**WHAT IS EXPECTED**
Your task is to copy the listing exactly, with the pictures left out.

**PROVIDED DATA**
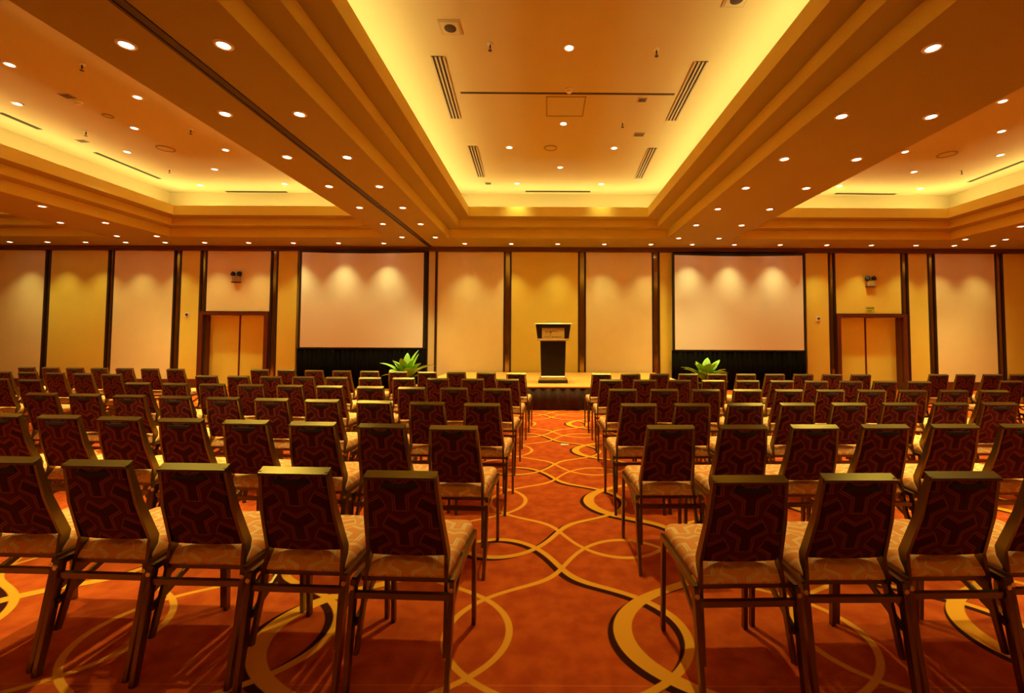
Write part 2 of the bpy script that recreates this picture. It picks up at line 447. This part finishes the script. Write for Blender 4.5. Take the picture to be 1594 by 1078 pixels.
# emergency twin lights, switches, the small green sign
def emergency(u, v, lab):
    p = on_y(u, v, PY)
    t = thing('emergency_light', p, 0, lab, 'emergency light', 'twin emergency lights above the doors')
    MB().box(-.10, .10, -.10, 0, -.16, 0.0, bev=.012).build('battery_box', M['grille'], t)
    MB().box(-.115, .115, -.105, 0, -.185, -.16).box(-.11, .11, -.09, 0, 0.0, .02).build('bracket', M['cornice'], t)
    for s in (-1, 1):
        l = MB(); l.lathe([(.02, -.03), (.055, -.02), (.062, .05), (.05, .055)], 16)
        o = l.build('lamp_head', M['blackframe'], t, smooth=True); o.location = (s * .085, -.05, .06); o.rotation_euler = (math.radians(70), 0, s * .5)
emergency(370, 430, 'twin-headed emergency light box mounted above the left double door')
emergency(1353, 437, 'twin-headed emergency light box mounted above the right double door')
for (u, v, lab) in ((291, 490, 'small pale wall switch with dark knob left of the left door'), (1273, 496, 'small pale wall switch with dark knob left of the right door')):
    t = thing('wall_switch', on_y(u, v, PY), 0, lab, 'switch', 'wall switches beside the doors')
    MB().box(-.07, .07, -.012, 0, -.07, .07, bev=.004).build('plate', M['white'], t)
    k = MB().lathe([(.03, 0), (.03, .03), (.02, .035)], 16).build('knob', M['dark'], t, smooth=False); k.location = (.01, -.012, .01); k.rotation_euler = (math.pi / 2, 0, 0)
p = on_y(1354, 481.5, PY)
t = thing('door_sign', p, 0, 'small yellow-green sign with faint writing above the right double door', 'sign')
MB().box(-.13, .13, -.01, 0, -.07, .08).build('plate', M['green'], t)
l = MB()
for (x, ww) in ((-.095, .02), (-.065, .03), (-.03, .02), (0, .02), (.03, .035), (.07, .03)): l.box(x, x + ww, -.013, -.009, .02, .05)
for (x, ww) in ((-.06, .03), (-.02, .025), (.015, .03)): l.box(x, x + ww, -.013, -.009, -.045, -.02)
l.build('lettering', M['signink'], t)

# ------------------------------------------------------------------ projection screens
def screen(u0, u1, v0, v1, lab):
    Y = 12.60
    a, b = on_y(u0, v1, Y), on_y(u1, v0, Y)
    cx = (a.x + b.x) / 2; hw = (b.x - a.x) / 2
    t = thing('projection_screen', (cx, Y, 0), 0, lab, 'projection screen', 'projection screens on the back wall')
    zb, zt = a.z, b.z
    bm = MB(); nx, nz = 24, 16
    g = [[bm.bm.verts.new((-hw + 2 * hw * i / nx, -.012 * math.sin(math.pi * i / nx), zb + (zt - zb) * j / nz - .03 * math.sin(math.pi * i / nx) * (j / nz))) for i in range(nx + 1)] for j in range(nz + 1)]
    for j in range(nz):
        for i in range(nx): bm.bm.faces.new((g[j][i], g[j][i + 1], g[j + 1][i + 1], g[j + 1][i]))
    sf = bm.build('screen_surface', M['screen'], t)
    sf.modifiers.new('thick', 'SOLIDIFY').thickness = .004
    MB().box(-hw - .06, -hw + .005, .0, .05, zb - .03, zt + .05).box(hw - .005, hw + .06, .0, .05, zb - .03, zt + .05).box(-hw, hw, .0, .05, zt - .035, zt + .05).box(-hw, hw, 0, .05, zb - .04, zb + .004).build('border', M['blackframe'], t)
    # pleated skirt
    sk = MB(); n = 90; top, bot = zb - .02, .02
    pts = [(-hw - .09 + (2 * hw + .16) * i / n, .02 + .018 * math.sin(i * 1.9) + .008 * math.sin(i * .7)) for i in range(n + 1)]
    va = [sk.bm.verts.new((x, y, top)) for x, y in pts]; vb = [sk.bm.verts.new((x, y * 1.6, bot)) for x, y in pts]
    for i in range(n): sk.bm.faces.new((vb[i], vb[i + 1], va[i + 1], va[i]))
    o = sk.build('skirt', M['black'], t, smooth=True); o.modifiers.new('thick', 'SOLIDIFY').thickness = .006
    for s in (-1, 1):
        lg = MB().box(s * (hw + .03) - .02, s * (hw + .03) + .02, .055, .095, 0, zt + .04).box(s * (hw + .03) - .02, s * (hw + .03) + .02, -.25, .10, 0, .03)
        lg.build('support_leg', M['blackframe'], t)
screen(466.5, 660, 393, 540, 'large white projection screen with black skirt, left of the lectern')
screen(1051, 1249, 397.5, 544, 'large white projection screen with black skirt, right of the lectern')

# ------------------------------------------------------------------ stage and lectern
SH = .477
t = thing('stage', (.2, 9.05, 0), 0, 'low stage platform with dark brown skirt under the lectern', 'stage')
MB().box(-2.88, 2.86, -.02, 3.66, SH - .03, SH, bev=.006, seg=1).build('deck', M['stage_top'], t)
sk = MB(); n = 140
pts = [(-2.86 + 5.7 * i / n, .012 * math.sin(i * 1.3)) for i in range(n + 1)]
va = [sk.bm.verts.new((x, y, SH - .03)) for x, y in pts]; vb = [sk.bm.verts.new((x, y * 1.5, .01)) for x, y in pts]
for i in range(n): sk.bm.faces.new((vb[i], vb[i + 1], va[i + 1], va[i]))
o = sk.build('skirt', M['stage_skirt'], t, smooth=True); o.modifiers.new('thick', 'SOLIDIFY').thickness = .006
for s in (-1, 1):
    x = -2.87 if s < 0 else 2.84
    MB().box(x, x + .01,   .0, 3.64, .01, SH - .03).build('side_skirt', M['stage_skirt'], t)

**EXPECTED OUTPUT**
Write part 2 of the bpy script that recreates this picture. It picks up at line 447. This part finishes the script. Write for Blender 4.5. Take the picture to be 1594 by 1078 pixels.
# emergency twin lights, switches, the small green sign
def emergency(u, v, lab):
    p = on_y(u, v, PY)
    t = thing('emergency_light', p, 0, lab, 'emergency light', 'twin emergency lights above the doors')
    MB().box(-.10, .10, -.10, 0, -.16, 0.0, bev=.012).build('battery_box', M['grille'], t)
    MB().box(-.115, .115, -.105, 0, -.185, -.16).box(-.11, .11, -.09, 0, 0.0, .02).build('bracket', M['cornice'], t)
    for s in (-1, 1):
        l = MB(); l.lathe([(.02, -.03), (.055, -.02), (.062, .05), (.05, .055)], 16)
        o = l.build('lamp_head', M['blackframe'], t, smooth=True); o.location = (s * .085, -.05, .06); o.rotation_euler = (math.radians(70), 0, s * .5)
emergency(370, 430, 'twin-headed emergency light box mounted above the left double door')
emergency(1353, 437, 'twin-headed emergency light box mounted above the right double door')
for (u, v, lab) in ((291, 490, 'small pale wall switch with dark knob left of the left door'), (1273, 496, 'small pale wall switch with dark knob left of the right door')):
    t = thing('wall_switch', on_y(u, v, PY), 0, lab, 'switch', 'wall switches beside the doors')
    MB().box(-.07, .07, -.012, 0, -.07, .07, bev=.004).build('plate', M['white'], t)
    k = MB().lathe([(.03, 0), (.03, .03), (.02, .035)], 16).build('knob', M['dark'], t, smooth=False); k.location = (.01, -.012, .01); k.rotation_euler = (math.pi / 2, 0, 0)
p = on_y(1354, 481.5, PY)
t = thing('door_sign', p, 0, 'small yellow-green sign with faint writing above the right double door', 'sign')
MB().box(-.13, .13, -.01, 0, -.07, .08).build('plate', M['green'], t)
l = MB()
for (x, ww) in ((-.095, .02), (-.065, .03), (-.03, .02), (0, .02), (.03, .035), (.07, .03)): l.box(x, x + ww, -.013, -.009, .02, .05)
for (x, ww) in ((-.06, .03), (-.02, .025), (.015, .03)): l.box(x, x + ww, -.013, -.009, -.045, -.02)
l.build('lettering', M['signink'], t)

# ------------------------------------------------------------------ projection screens
def screen(u0, u1, v0, v1, lab):
    Y = 12.60
    a, b = on_y(u0, v1, Y), on_y(u1, v0, Y)
    cx = (a.x + b.x) / 2; hw = (b.x - a.x) / 2
    t = thing('projection_screen', (cx, Y, 0), 0, lab, 'projection screen', 'projection screens on the back wall')
    zb, zt = a.z, b.z
    bm = MB(); nx, nz = 24, 16
    g = [[bm.bm.verts.new((-hw + 2 * hw * i / nx, -.012 * math.sin(math.pi * i / nx), zb + (zt - zb) * j / nz - .03 * math.sin(math.pi * i / nx) * (j / nz))) for i in range(nx + 1)] for j in range(nz + 1)]
    for j in range(nz):
        for i in range(nx): bm.bm.faces.new((g[j][i], g[j][i + 1], g[j + 1][i + 1], g[j + 1][i]))
    sf = bm.build('screen_surface', M['screen'], t)
    sf.modifiers.new('thick', 'SOLIDIFY').thickness = .004
    MB().box(-hw - .06, -hw + .005, .0, .05, zb - .03, zt + .05).box(hw - .005, hw + .06, .0, .05, zb - .03, zt + .05).box(-hw, hw, .0, .05, zt - .035, zt + .05).box(-hw, hw, 0, .05, zb - .04, zb + .004).build('border', M['blackframe'], t)
    # pleated skirt
    sk = MB(); n = 90; top, bot = zb - .02, .02
    pts = [(-hw - .09 + (2 * hw + .16) * i / n, .02 + .018 * math.sin(i * 1.9) + .008 * math.sin(i * .7)) for i in range(n + 1)]
    va = [sk.bm.verts.new((x, y, top)) for x, y in pts]; vb = [sk.bm.verts.new((x, y * 1.6, bot)) for x, y in pts]
    for i in range(n): sk.bm.faces.new((vb[i], vb[i + 1], va[i + 1], va[i]))
    o = sk.build('skirt', M['black'], t, smooth=True); o.modifiers.new('thick', 'SOLIDIFY').thickness = .006
    for s in (-1, 1):
        lg = MB().box(s * (hw + .03) - .02, s * (hw + .03) + .02, .055, .095, 0, zt + .04).box(s * (hw + .03) - .02, s * (hw + .03) + .02, -.25, .10, 0, .03)
        lg.build('support_leg', M['blackframe'], t)
screen(466.5, 660, 393, 540, 'large white projection screen with black skirt, left of the lectern')
screen(1051, 1249, 397.5, 544, 'large white projection screen with black skirt, right of the lectern')

# ------------------------------------------------------------------ stage and lectern
SH = .477
t = thing('stage', (.2, 9.05, 0), 0, 'low stage platform with dark brown skirt under the lectern', 'stage')
MB().box(-2.88, 2.86, -.02, 3.66, SH - .03, SH, bev=.006, seg=1).build('deck', M['stage_top'], t)
sk = MB(); n = 140
pts = [(-2.86 + 5.7 * i / n, .012 * math.sin(i * 1.3)) for i in range(n + 1)]
va = [sk.bm.verts.new((x, y, SH - .03)) for x, y in pts]; vb = [sk.bm.verts.new((x, y * 1.5, .01)) for x, y in pts]
for i in range(n): sk.bm.faces.new((vb[i], vb[i + 1], va[i + 1], va[i]))
o = sk.build('skirt', M['stage_skirt'], t, smooth=True); o.modifiers.new('thick', 'SOLIDIFY').thickness = .006
for s in (-1, 1):
    x = -2.87 if s < 0 else 2.84
    MB().box(x, x + .01,   .0, 3.64, .01, SH - .03).build('side_skirt', M['stage_skirt'], t)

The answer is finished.